Liz is the wife of a successful doctor who beats the crap out of her. The only person who knows about her violet marriage is a friend she chats with on the internet. One day she tells her friends that she is finally leaving her husband and then she logs off. He never hears from her again.
The friends Liz was talking to online is hottie police Detective, Jack. Jack is investigating the disappearance of a woman hiker and he has not idea that the woman is the same lady he had talked to online.

After Liz's husband fakes his own death and his computer is searched, Jack finds out that Liz and his online friend are one in the same. He suspects that she also faked her own death, so she sets out to look for her and warm her that her abusive hubby is still alive and probably looking for her.

Jack finds Liz the same time her husband does. Jack convinces Liz to trust him, and they go on the run from Jack together. For six months Liz and Jack live in a semi peacefulness. They are dating, in love and are living close to Liz's parents, who the husband had forced her to cut ties with after they were married.

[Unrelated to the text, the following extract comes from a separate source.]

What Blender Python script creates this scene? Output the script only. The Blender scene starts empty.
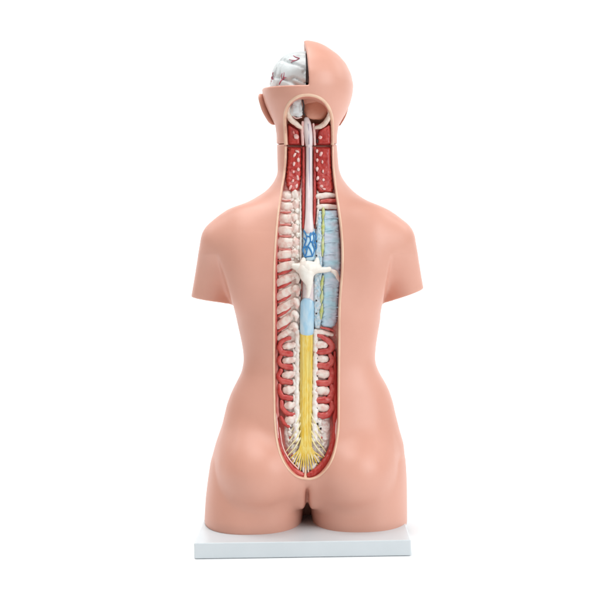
import bpy, bmesh, math, random
import numpy as np
from mathutils import Vector, noise as mnoise

random.seed(7)
scene = bpy.context.scene
COL = scene.collection

# ------------------------------------------------------------------ units
# 1 unit of the working space = 1/600 m.  (u, v) are measured in the plane Y=0
# (u to the right, v downwards), Y is depth, negative towards the camera.
D, CX, HV, ZC = 1100.0, 300.0, 250.0, 281.5
S = 1.0 / 600.0


def W(u, v, Y):
    return ((u - CX) * S, Y * S, (ZC - (v - HV)) * S)


def Wn(a):
    return np.stack([(a[:, 0] - CX) * S, a[:, 1] * S, (ZC - (a[:, 2] - HV)) * S], 1)


def unproj(px, py, Y):
    k = (D + Y) / D
    return CX + (px - CX) * k, HV + (py - HV) * k


# ------------------------------------------------------------------ materials
def mat(name, col, rough=0.4, col2=None, scale=60.0, bump=0.0, bscale=200.0, coat=0.0, spec=0.5, detail=4.0,
        stretch=None, lo=0.35, hi=0.65, sss=0.0, rvar=0.0):
    m = bpy.data.materials.new(name)
    m.use_nodes = True
    nt = m.node_tree
    b = nt.nodes['Principled BSDF']
    b.inputs['Roughness'].default_value = rough
    b.inputs['Coat Weight'].default_value = coat
    b.inputs['Coat Roughness'].default_value = 0.18
    b.inputs['Specular IOR Level'].default_value = spec
    if sss:
        b.inputs['Subsurface Weight'].default_value = sss
        b.inputs['Subsurface Radius'].default_value = (1.0, 0.4, 0.25)
        b.inputs['Subsurface Scale'].default_value = 0.006
    b.inputs['Base Color'].default_value = (*col, 1)
    tc = nt.nodes.new('ShaderNodeTexCoord')
    mp = nt.nodes.new('ShaderNodeMapping')
    if stretch:
        mp.inputs['Scale'].default_value = stretch
    nt.links.new(tc.outputs['Object'], mp.inputs['Vector'])
    if col2 is not None:
        n = nt.nodes.new('ShaderNodeTexNoise')
        n.inputs['Scale'].default_value = scale
        n.inputs['Detail'].default_value = detail
        nt.links.new(mp.outputs['Vector'], n.inputs['Vector'])
        r = nt.nodes.new('ShaderNodeValToRGB')
        r.color_ramp.elements[0].position = lo
        r.color_ramp.elements[1].position = hi
        r.color_ramp.elements[0].color = (*col, 1)
        r.color_ramp.elements[1].color = (*col2, 1)
        nt.links.new(n.outputs['Fac'], r.inputs['Fac'])
        nt.links.new(r.outputs['Color'], b.inputs['Base Color'])
    if rvar:
        n3 = nt.nodes.new('ShaderNodeTexNoise')
        n3.inputs['Scale'].default_value = 35
        n3.inputs['Detail'].default_value = 5
        nt.links.new(mp.outputs['Vector'], n3.inputs['Vector'])
        mr = nt.nodes.new('ShaderNodeMapRange')
        mr.inputs['To Min'].default_value = rough - rvar
        mr.inputs['To Max'].default_value = rough + rvar
        nt.links.new(n3.outputs['Fac'], mr.inputs['Value'])
        nt.links.new(mr.outputs['Result'], b.inputs['Roughness'])
    if bump:
        n2 = nt.nodes.new('ShaderNodeTexNoise')
        n2.inputs['Scale'].default_value = bscale
        n2.inputs['Detail'].default_value = 3
        nt.links.new(mp.outputs['Vector'], n2.inputs['Vector'])
        bp = nt.nodes.new('ShaderNodeBump')
        bp.inputs['Strength'].default_value = bump
        bp.inputs['Distance'].default_value = 0.002
        nt.links.new(n2.outputs['Fac'], bp.inputs['Height'])
        nt.links.new(bp.outputs['Normal'], b.inputs['Normal'])
    return m


M = {}
M['skin'] = mat('skin_vinyl', (0.645, 0.315, 0.232), 0.42, (0.68, 0.345, 0.26), 9.0, bump=0.03, bscale=260, spec=0.5, rvar=0.06)
M['rim'] = mat('fat_cream', (0.80, 0.56, 0.40), 0.38, (0.72, 0.44, 0.31), 40, bump=0.05)
M['wall'] = mat('cut_wall', (0.62, 0.20, 0.15), 0.4, (0.68, 0.33, 0.26), 60, bump=0.1)
M['bed'] = mat('muscle_bed', (0.55, 0.11, 0.09), 0.35, (0.66, 0.24, 0.20), 70, bump=0.2)
M['muscle'] = mat('muscle_red', (0.37, 0.020, 0.017), 0.32, (0.52, 0.055, 0.042), 90, bump=0.25, bscale=160, stretch=(3, 3, 0.6))
M['band'] = mat('band_red', (0.48, 0.042, 0.038), 0.28, (0.60, 0.12, 0.10), 110, bump=0.15)
M['bandpink'] = mat('band_pink', (0.60, 0.16, 0.14), 0.3, (0.70, 0.30, 0.26), 110, bump=0.15)
M['pink'] = mat('tendon_pink', (0.78, 0.42, 0.38), 0.3, (0.82, 0.60, 0.55), 90, bump=0.1)
M['bone'] = mat('bone_ivory', (0.80, 0.71, 0.64), 0.36, (0.70, 0.42, 0.36), 130, bump=0.22, bscale=240, lo=0.42, hi=0.72)
M['vert'] = mat('vertebra_ivory', (0.84, 0.79, 0.72), 0.33, (0.78, 0.71, 0.63), 90, bump=0.1, bscale=300)
M['fatwhite'] = mat('dura_white', (0.80, 0.76, 0.71), 0.36, (0.72, 0.56, 0.48), 160, bump=0.35, bscale=330, lo=0.42, hi=0.75)
M['sac'] = mat('sacral_white', (0.78, 0.72, 0.67), 0.36, (0.64, 0.38, 0.34), 150, bump=0.45, bscale=300, lo=0.45, hi=0.72)
M['cord'] = mat('cord_white', (0.78, 0.70, 0.68), 0.3, (0.70, 0.58, 0.58), 50, bump=0.05, stretch=(3, 3, .4))
M['cordline'] = mat('cord_line', (0.48, 0.42, 0.50), 0.4)
M['blue'] = mat('dura_blue', (0.33, 0.56, 0.72), 0.33, (0.52, 0.66, 0.74), 60, bump=0.12, stretch=(2, 2, .6))
M['bluemesh'] = mat('plexus_pale', (0.42, 0.64, 0.78), 0.35, (0.60, 0.74, 0.80), 90, bump=0.2)
M['vein'] = mat('vein_blue', (0.02, 0.15, 0.40), 0.3, (0.05, 0.24, 0.50), 120)
M['panel'] = mat('pleura_blue', (0.40, 0.61, 0.70), 0.36, (0.56, 0.59, 0.68), 55, bump=0.3, stretch=(.6, 1.5, 1.6))
M['granblue'] = mat('granular_blue', (0.38, 0.56, 0.66), 0.4, (0.66, 0.66, 0.66), 200, bump=0.5, bscale=350)
M['yellow'] = mat('nerve_yellow', (0.76, 0.50, 0.05), 0.3, (0.80, 0.65, 0.20), 80, bump=0.3, bscale=300, stretch=(4, 4, .35))
M['yellowpale'] = mat('nerve_pale', (0.76, 0.62, 0.22), 0.32, (0.80, 0.74, 0.52), 120, bump=0.1)
M['ygreen'] = mat('nerve_green', (0.46, 0.50, 0.13), 0.35, (0.56, 0.58, 0.34), 160)
M['dark'] = mat('foramen_shade_dark', (0.035, 0.02, 0.018), 0.6)  # near-black of the foramina, also the painted shade of the midline sheet
M['brain'] = mat('brain_grey', (0.66, 0.70, 0.70), 0.36, (0.58, 0.61, 0.61), 55, bump=0.12, bscale=150)
M['artery'] = mat('artery_red', (0.36, 0.04, 0.09), 0.3, (0.55, 0.12, 0.18), 90)
M['fossa'] = mat('fossa_brown', (0.56, 0.21, 0.13), 0.4, (0.62, 0.27, 0.18), 40, bump=0.1)
M['marrow'] = mat('skull_bone', (0.78, 0.66, 0.55), 0.4, (0.66, 0.42, 0.34), 170, bump=0.35, bscale=300, lo=0.4, hi=0.75)
M['base'] = mat('board_grey', (0.60, 0.645, 0.665), 0.38, (0.63, 0.67, 0.69), 14, bump=0.03, bscale=300, rvar=0.06)
M['white'] = mat('paper_white', (0.90, 0.90, 0.90), 0.8, spec=0.1)


# ------------------------------------------------------------------ object helpers
def link_mesh(name, verts, faces, m, parent=None, smooth=True):
    me = bpy.data.meshes.new(name)
    me.from_pydata([tuple(map(float, v)) for v in verts], [], faces)
    me.update()
    if smooth:
        me.polygons.foreach_set('use_smooth', [True] * len(me.polygons))
    me.materials.append(m)
    o = bpy.data.objects.new(name, me)
    COL.objects.link(o)
    if parent is not None:
        put_child(o, parent)
    return o


def put_child(o, parent):
    # geometry is written in world coordinates: keep it where it is
    o.parent = parent
    off = parent_origin(parent)
    o.data.transform(__import__('mathutils').Matrix.Translation((-off[0], -off[1], -off[2])))
    o['_org'] = off


def parent_origin(p):
    if p.type == 'EMPTY':
        return tuple(p.location)
    if '_org' in p:
        return tuple(p['_org'])
    return (0.0, 0.0, 0.0)


def thing(name, label, cat, loc=(0, 0, 0)):
    o = bpy.data.objects.new(name, None)
    o.empty_display_size = 0.05
    o.location = loc
    o['label'] = label
    o['category'] = cat
    COL.objects.link(o)
    return o


# ------------------------------------------------------------------ implicit surface tools
def smooth_tab(xs, ys, lo, hi, step=0.5, sig=3.0):
    t = np.arange(lo - 30, hi + 30, step)
    y = np.interp(t, xs, ys)
    r = int(4 * sig / step)
    k = np.exp(-0.5 * (np.arange(-r, r + 1) * step / sig) ** 2)
    k /= k.sum()
    yp = np.concatenate([np.full(r, y[0]), y, np.full(r, y[-1])])
    y2 = np.convolve(yp, k, 'valid')
    return lambda q: np.interp(q, t, y2)


def smin(a, b, k):
    h = np.clip(0.5 + 0.5 * (b - a) / k, 0, 1)
    return b + (a - b) * h - k * h * (1 - h)


def smax(a, b, k):
    return -smin(-a, -b, k)


def normalise(f, h):
    gx, gy, gz = np.gradient(f, h)
    g = np.sqrt(gx * gx + gy * gy + gz * gz)
    return (f / np.maximum(g, 1e-3)).astype(np.float32)


def ellipsoid(U, Y, V, c, r):
    a, b, d = (U - c[0]) / r[0], (Y - c[1]) / r[1], (V - c[2]) / r[2]
    k0 = np.sqrt(a * a + b * b + d * d)
    k1 = np.sqrt((a / r[0]) ** 2 + (b / r[1]) ** 2 + (d / r[2]) ** 2)
    return (k0 * (k0 - 1.0) / np.maximum(k1, 1e-5)).astype(np.float32)


def cone(U, Y, V, a, ra, b, rb):
    a, b = np.array(a, float), np.array(b, float)
    d = b - a
    t = np.clip(((U - a[0]) * d[0] + (Y - a[1]) * d[1] + (V - a[2]) * d[2]) / d.dot(d), 0, 1.3)
    x, y, z = U - a[0] - t * d[0], Y - a[1] - t * d[1], V - a[2] - t * d[2]
    return (np.sqrt(x * x + y * y + z * z) - (ra + (rb - ra) * t)).astype(np.float32)


def loft(U, Y, V, uc, w, y0, yb, yf, n):
    s = np.abs(U - uc) / np.maximum(w, 0.5)
    dy = Y - y0
    hb, hf = np.maximum(y0 - yb, 0.5), np.maximum(yf - y0, 0.5)
    t = np.where(dy < 0, -dy / hb, dy / hf)
    return ((s ** n + t ** n) ** (1.0 / n) - 1.0).astype(np.float32)


def surface_nets(F, org, h):
    nx, ny, nz = F.shape
    sgn = F < 0
    cnt = np.zeros((nx - 1, ny - 1, nz - 1), np.int8)
    corners = [(i, j, k) for i in (0, 1) for j in (0, 1) for k in (0, 1)]
    for (i, j, k) in corners:
        cnt += sgn[i:nx - 1 + i, j:ny - 1 + j, k:nz - 1 + k]
    act = (cnt > 0) & (cnt < 8)
    idx = np.argwhere(act)
    vid = np.full(act.shape, -1, np.int32)
    vid[act] = np.arange(len(idx))
    vals = {c: F[idx[:, 0] + c[0], idx[:, 1] + c[1], idx[:, 2] + c[2]] for c in corners}
    acc = np.zeros((len(idx), 3))
    num = np.zeros(len(idx))
    for c in corners:
        for ax in range(3):
            if c[ax] == 0:
                d = list(c); d[ax] = 1; d = tuple(d)
                a, b = vals[c], vals[d]
                m = (a < 0) != (b < 0)
                t = np.where(m, a / np.where(m, a - b, 1), 0)
                p = np.tile(np.array(c, float), (len(idx), 1))
                p[:, ax] += t
                acc[m] += p[m]
                num[m] += 1
    pos = (idx + acc / num[:, None]) * h + np.array(org)
    quads = []
    for ax in range(3):
        sl0 = [slice(1, -1)] * 3; sl1 = [slice(1, -1)] * 3
        sl0[ax] = slice(0, -1); sl1[ax] = slice(1, None)
        a, b = sgn[tuple(sl0)], sgn[tuple(sl1)]
        e = np.argwhere(a != b)
        flip = a[a != b]
        o = [1, 1, 1]; o[ax] = 0
        e = e + np.array(o)
        a1, a2 = [(1, 2), (2, 0), (0, 1)][ax]
        d1 = np.zeros(3, int); d1[a1] = 1
        d2 = np.zeros(3, int); d2[a2] = 1
        q = [vid[tuple((e - x).T)] for x in (d1 + d2, d2, 0 * d1, d1)]
        q = np.stack(q, 1)
        q[~flip] = q[~flip][:, ::-1]
        quads.append(q)
    q = np.concatenate(quads)
    q = q[(q >= 0).all(1)]
    # the (u, Y, v) axes are mirrored when v turns into height: flip
    return pos, q[:, ::-1]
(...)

Liz's husband is back now, and not only does he want to kill Liz for leaving him, but he wants to kill her slowly and painfully. Does Jack save Liz in time? Of course he does! This IS a romance. We can't have the lovers being killed off before getting the chance to live happily ever after.
The book is 300+ pages, but I read it in under a day.
It wasn't super good, but it was a breezy, easy read. I'm sure fans of romantic suspense will enjoy it. I'm more into historical romance right now.